Une amende en Lettonie
Sur le chemin du retour, ce qui devait arriver arriva. Une caméra dissimulée dans la forêt par les gardes-frontières lettons a pris une photo de mon véhicule dans la zone interdite. Une voiture de police avec une femme et un homme à bord m’attend sur le chemin de terre.
Je suis arrêté, et un nouveau contrôle commence. Les agents ne parlent pas anglais et tentent de me convaincre de signer un document en letton. Je refuse.
Les policiers appellent alors les gardes-frontières, qui arrivent après une demi-heure à bord d’un petit véhicule tout-terrain. Une longue discussion s’engage entre eux. Finalement, le chef du service de la garde-frontière de Daugavpils, une ville située à 25 kilomètres de là, décide de me sanctionner par courriel et de m’infliger une amende modeste, pour avoir violé la loi sur la frontière d’Etat de la République de Lettonie.

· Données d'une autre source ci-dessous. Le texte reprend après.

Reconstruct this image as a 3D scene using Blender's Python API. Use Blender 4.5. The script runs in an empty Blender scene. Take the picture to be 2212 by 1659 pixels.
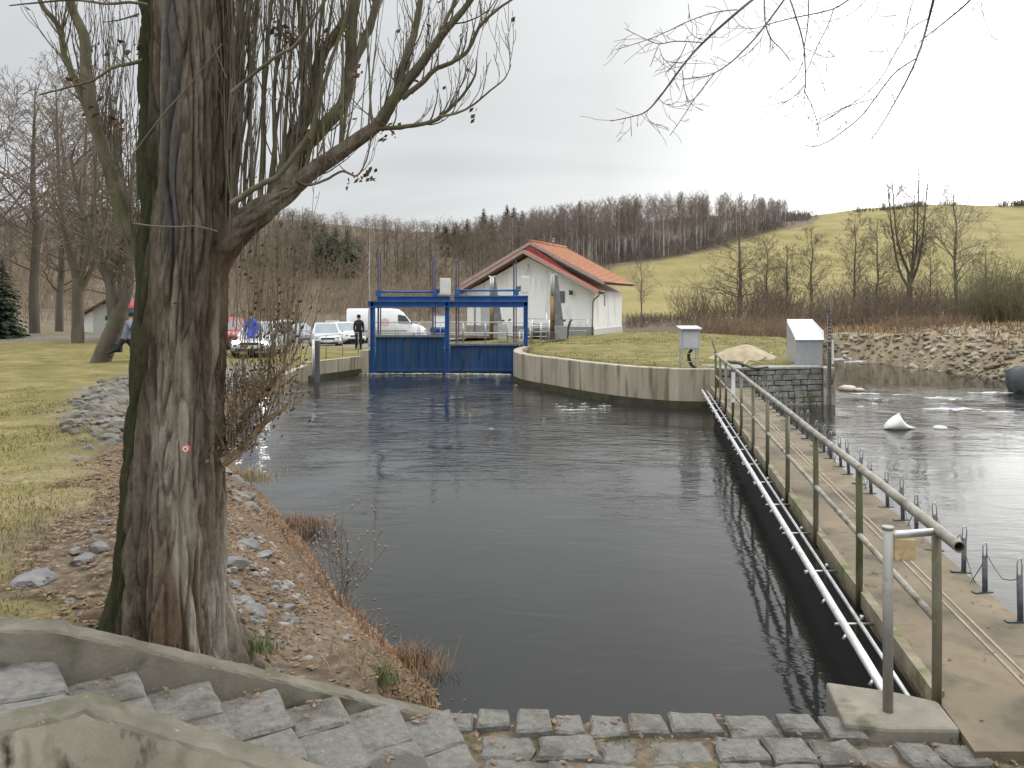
import bpy, bmesh, math, random
import numpy as np
from mathutils import Vector, Matrix, noise as mnoise
R = math.radians
C = bpy.context.scene.collection
SC = bpy.context.scene
FPX, CX, HY, EYE = 1728.0, 1106.0, 650.0, 2.45      # measured camera: focal length and horizon of the photograph, eye height

def at(x, y, Y):
    """the point of the place seen at photo position (x, y) when it stands Y metres away"""
    return Vector(((x - CX) / FPX * Y, Y, EYE - (y - HY) / FPX * Y))
def on(x, y, z=0.0):
    """the point of the level z seen at photo position (x, y)"""
    Y = (EYE - z) * FPX / (y - HY)
    return Vector(((x - CX) / FPX * Y, Y, z))

# ------------------------------------------------------------------ objects
WL = {}
def tag(o, label=None, cat=None, group=None, kind=None):
    if label: o['label'] = label
    if cat: o['category'] = cat
    if group: o['group'] = group
    if kind: o['kind'] = kind
    return o
def thing(name, loc, label, cat, group=None):
    o = bpy.data.objects.new(name, None); C.objects.link(o)
    o.location = loc; o.empty_display_size = 0.2
    WL[o.name] = Vector(loc)
    return tag(o, label, cat, group)
def copy_tree(o, parent=None):
    c = o.copy(); C.objects.link(c)
    if parent is not None: c.parent = parent
    for ch in list(o.children): copy_tree(ch, c)
    return c

class MB:
    def __init__(s): s.v = []; s.f = []; s.s = []; s.mi = []; s.cur = 0
    def add(s, vs, fs, smooth=False):
        b = len(s.v); s.v.extend([tuple(v) for v in vs])
        s.f.extend([tuple(i + b for i in f) for f in fs]); s.s.extend([smooth] * len(fs)); s.mi.extend([s.cur] * len(fs))
    def box(s, a, b):
        x0, y0, z0 = a; x1, y1, z1 = b
        s.add([(x0,y0,z0),(x1,y0,z0),(x1,y1,z0),(x0,y1,z0),(x0,y0,z1),(x1,y0,z1),(x1,y1,z1),(x0,y1,z1)],
              [(0,3,2,1),(4,5,6,7),(0,1,5,4),(1,2,6,5),(2,3,7,6),(3,0,4,7)])
    def cbox(s, c, size, rz=0.0):
        hx, hy, hz = size[0]/2, size[1]/2, size[2]/2; M = Matrix.Rotation(rz, 3, 'Z'); c = Vector(c)
        vs = [c + M @ Vector((sx*hx, sy*hy, sz*hz)) for sz in (-1,1) for sx, sy in ((-1,-1),(1,-1),(1,1),(-1,1))]
        s.add(vs, [(0,3,2,1),(4,5,6,7),(0,1,5,4),(1,2,6,5),(2,3,7,6),(3,0,4,7)])
    def beam(s, p, q, w, h, up=(0,0,1)):
        p = Vector(p); q = Vector(q); d = (q-p).normalized(); u = Vector(up)
        if abs(d.dot(u)) > .98: u = Vector((0,1,0))
        r = d.cross(u).normalized(); u = r.cross(d)
        vs = [b + r*(sx*w/2) + u*(sy*h/2) for b in (p,q) for sx, sy in ((-1,-1),(1,-1),(1,1),(-1,1))]
        s.add(vs, [(0,1,2,3),(7,6,5,4),(0,4,5,1),(1,5,6,2),(2,6,7,3),(3,7,4,0)])
    def tube(s, pts, r, n=8, cap=True, smooth=True):
        pts = [Vector(p) for p in pts]; m = len(pts)
        rr = list(r) if isinstance(r, (list, tuple)) else [r]*m
        d0 = (pts[1]-pts[0]).normalized()
        a = d0.cross(Vector((0,0,1)))
        if a.length < .05: a = d0.cross(Vector((0,1,0)))
        a.normalize(); vs = []
        for i in range(m):
            d = (pts[min(i+1,m-1)] - pts[max(i-1,0)])
            if d.length < 1e-9: d = d0
            d.normalize(); a = a - d*a.dot(d)
            if a.length < 1e-6: a = d.orthogonal()
            a.normalize(); b = d.cross(a)
            for k in range(n):
                t = 2*math.pi*k/n
                vs.append(pts[i] + (a*math.cos(t) + b*math.sin(t))*rr[i])
        fs = [(i*n+k, i*n+(k+1)%n, (i+1)*n+(k+1)%n, (i+1)*n+k) for i in range(m-1) for k in range(n)]
        s.add(vs, fs, smooth)
        if cap and n > 3:
            b = len(s.v) - len(vs)
            s.f.append(tuple(b+k for k in range(n))[::-1]); s.s.append(False); s.mi.append(s.cur)
            s.f.append(tuple(b+(m-1)*n+k for k in range(n))); s.s.append(False); s.mi.append(s.cur)
    def cyl(s, p, q, r, n=12, r2=None): s.tube([p, q], [r, r if r2 is None else r2], n)
    def prism(s, poly, z0, z1):
        n = len(poly); vs = [(x,y,z0) for x,y in poly] + [(x,y,z1) for x,y in poly]
        s.add(vs, [tuple(range(n))[::-1], tuple(range(n,2*n))] + [(i,(i+1)%n,n+(i+1)%n,n+i) for i in range(n)])
    def extr(s, poly, vec):
        n = len(poly); v = Vector(vec); vs = [Vector(p) for p in poly] + [Vector(p)+v for p in poly]
        s.add(vs, [tuple(range(n))[::-1], tuple(range(n,2*n))] + [(i,(i+1)%n,n+(i+1)%n,n+i) for i in range(n)])
    def quad(s, a, b, c, d): s.add([a,b,c,d], [(0,1,2,3)])
    def crag(s, c, size, seed=0, rz=0.0, cuts=9):
        """angular broken stone: a ball cut by random planes"""
        V, F = ICO; M = Matrix.Rotation(rz, 3, 'Z'); c = Vector(c); r = random.Random(seed*13+5); P = []
        for _ in range(cuts):
            n = Vector((r.gauss(0,1), r.gauss(0,1), r.gauss(0,.8))).normalized(); P.append((n, r.uniform(.50,.82)))
        vs = []
        for p in V:
            q = p.copy()
            for n, d in P:
                k = q.dot(n)-d
                if k > 0: q -= n*k
            q = q*(1+.05*mnoise.noise(p*3+Vector((seed,0,0))))
            vs.append(c + M @ Vector((q.x*size[0], q.y*size[1], q.z*size[2])))
        s.add(vs, F, False)
    def rock(s, c, size, seed=0, rough=.25, rz=0.0):
        V, F = ICO; M = Matrix.Rotation(rz, 3, 'Z'); c = Vector(c); vs = []
        o = Vector((seed*7.31, seed*3.17, seed*1.73))
        for p in V:
            k = 1 + rough*(mnoise.noise(p*1.3+o)*1.3 + .5*mnoise.noise(p*3.1+o))
            q = p*k; q = Vector((max(-.8,min(.8,q.x)), max(-.8,min(.8,q.y)), max(-.75,min(.75,q.z))))
            vs.append(c + M @ Vector((q.x*size[0], q.y*size[1], q.z*size[2])))
        s.add(vs, F, True)
    def build(s, name, mat, parent=None, base=None, bevel=0, flat_angle=None):
        me = bpy.data.meshes.new(name)
        if parent is not None: off = WL[parent.name]
        else: off = Vector(base) if base is not None else Vector((0,0,0))
        me.from_pydata([(x-off.x, y-off.y, z-off.z) for x,y,z in s.v], [], s.f)
        me.polygons.foreach_set('use_smooth', s.s)
        for m in (mat if isinstance(mat, (list, tuple)) else [mat]): me.materials.append(m)
        if any(s.mi): me.polygons.foreach_set('material_index', s.mi)
        me.update()
        o = bpy.data.objects.new(name, me); C.objects.link(o)
        if parent is not None: o.parent = parent
        else: o.location = off
        WL[o.name] = off
        if bevel:
            b = o.modifiers.new('edge', 'BEVEL'); b.width = bevel; b.segments = 2; b.limit_method = 'ANGLE'; b.angle_limit = R(35)
        return o
def _ico(n=2):
    bm = bmesh.new(); bmesh.ops.create_icosphere(bm, subdivisions=n, radius=1.0); bm.verts.ensure_lookup_table()
    V = [v.co.copy() for v in bm.verts]; F = [tuple(v.index for v in f.verts) for f in bm.faces]; bm.free(); return V, F
ICO = _ico(2)
def smooth01(t): t = np.clip(t, 0, 1); return t*t*(3-2*t)
def lerp(a, b, t): return a + (b-a)*t

# ------------------------------------------------------------------ materials
def nodes(name):
    m = bpy.data.materials.new(name); m.use_nodes = True; nt = m.node_tree
    return m, nt, nt.nodes, nt.links, nt.nodes['Principled BSDF']
def ramp(N, stops, interp='LINEAR'):
    r = N.new('ShaderNodeValToRGB'); cr = r.color_ramp; cr.interpolation = interp
    while len(cr.elements) < len(stops): cr.elements.new(.5)
    for e, (p, c) in zip(cr.elements, stops):
        e.position = p; e.color = (c[0], c[1], c[2], 1) if isinstance(c, (tuple, list)) else (c, c, c, 1)
    return r
def noise_tex(N, L, vec, scale, detail=4, rough=.55, stretch=(1,1,1), dist=0.0):
    mp = N.new('ShaderNodeMapping'); mp.inputs['Scale'].default_value = stretch; L.new(vec, mp.inputs['Vector'])
    n = N.new('ShaderNodeTexNoise'); n.inputs['Scale'].default_value = scale; n.inputs['Detail'].default_value = detail
    n.inputs['Roughness'].default_value = rough; n.inputs['Distortion'].default_value = dist
    L.new(mp.outputs['Vector'], n.inputs['Vector']); return n.outputs['Fac']
def mixc(N, L, fac, a, b, mode='MIX'):
    m = N.new('ShaderNodeMix'); m.data_type = 'RGBA'; m.blend_type = mode
    for sock, v in ((m.inputs[0], fac), (m.inputs[6], a), (m.inputs[7], b)):
        if hasattr(v, 'is_linked'): L.new(v, sock)
        elif isinstance(v, (int, float)): sock.default_value = v
        else: sock.default_value = (v[0], v[1], v[2], 1)
    return m.outputs[2]
def M(name, c1, c2=None, scale=6, rough=.75, bump=.15, stretch=(1,1,1), metal=0.0, spots=None, spots2=None, detail=5, lo=.35, hi=.65, bscale=None, bdist=.01, spec=.5, rand=0.0):
    """two-tone noise material; spots = (colour, scale, threshold, stretch) lays a second stain with its own outline over it"""
    m, nt, N, L, B = nodes(name)
    tc = N.new('ShaderNodeTexCoord'); v = tc.outputs['Object']
    c2 = c2 or tuple(min(1, x*1.3) for x in c1)
    f = noise_tex(N, L, v, scale, detail, .6, stretch)
    col = ramp(N, [(lo, c1), (hi, c2)]); L.new(f, col.inputs['Fac']); out = col.outputs['Color']
    for sp in (spots, spots2):
        if sp:
            sf = noise_tex(N, L, v, sp[1], 4, .6, sp[3] if len(sp) > 3 else (1,1,1))
            sr = ramp(N, [(sp[2]-.05, 0.0), (sp[2]+.07, 1.0)]); L.new(sf, sr.inputs['Fac'])
            out = mixc(N, L, sr.outputs['Color'], out, sp[0])
    if rand:
        oi = N.new('ShaderNodeObjectInfo'); rr = ramp(N, [(0, 1-rand), (1, 1+rand*.6)]); L.new(oi.outputs['Random'], rr.inputs['Fac'])
        out = mixc(N, L, 1.0, out, rr.outputs['Color'], 'MULTIPLY')
    L.new(out, B.inputs['Base Color'])
    B.inputs['Roughness'].default_value = rough; B.inputs['Metallic'].default_value = metal
    B.inputs['Specular IOR Level'].default_value = spec
    if bump:
        bf = noise_tex(N, L, v, bscale or scale*4, 6, .65, stretch)
        b = N.new('ShaderNodeBump'); b.inputs['Strength'].default_value = bump; b.inputs['Distance'].default_value = bdist
        L.new(bf, b.inputs['Height']); L.new(b.outputs['Normal'], B.inputs['Normal'])
    return m
def foam_mat(name, c1, c2, scale, stretch=(.5,1.6,1), cover=.5):
    """broken foam: opaque clots with open water between them"""
    m = M(name, c1, c2, scale, .9, .5, stretch, bdist=.02); N, L = m.node_tree.nodes, m.node_tree.links; B = N['Principled BSDF']
    tc = N.new('ShaderNodeTexCoord'); f = noise_tex(N, L, tc.outputs['Object'], scale*1.6, 8, .72, stretch, .4)
    r = ramp(N, [(cover-.07, 0.0), (cover+.10, .92)]); L.new(f, r.inputs['Fac']); L.new(r.outputs['Color'], B.inputs['Alpha']); return m
def emit(name, col, strength):
    m, nt, N, L, B = nodes(name)
    B.inputs['Base Color'].default_value = (*col, 1); B.inputs['Emission Color'].default_value = (*col, 1); B.inputs['Emission Strength'].default_value = strength
    return m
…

La menace russe, plus si distante que ça
Le scénario le plus probable d’une attaque russe contre le territoire de l’Otan reste celui d’une offensive dans les pays baltes. Toutefois, les experts militaires estiment qu’en raison de la guerre en cours en Ukraine, la Russie ne dispose pas actuellement des ressources nécessaires pour mener un conflit sur deux fronts. De nombreux observateurs pensent donc qu’une agression ne pourrait survenir avant 2029.
Il est néanmoins évident que, malgré les pertes colossales subies en Ukraine, Moscou tente de constituer une réserve stratégique qu’elle pourrait, à terme, déployer dans les pays baltes ou contre la Finlande.
De tels scénarios paraissent absurdes à la plupart des Européens de l’Ouest. Les services de renseignement, eux, y voient autre chose. Le chef du renseignement extérieur allemand, Martin Jäger, a récemment qualifié les incursions de drones dans des espaces aériens étrangers et les assassinats d’opposants à l’étranger de «nouvelle étape dans la confrontation».
Il a ajouté que la Russie «n’hésiterait pas, si nécessaire, à affronter militairement l’Otan». Selon lui, l’action du Kremlin vise à miner l’Alliance atlantique, à déstabiliser les démocraties européennes et à diviser et intimider leurs sociétés.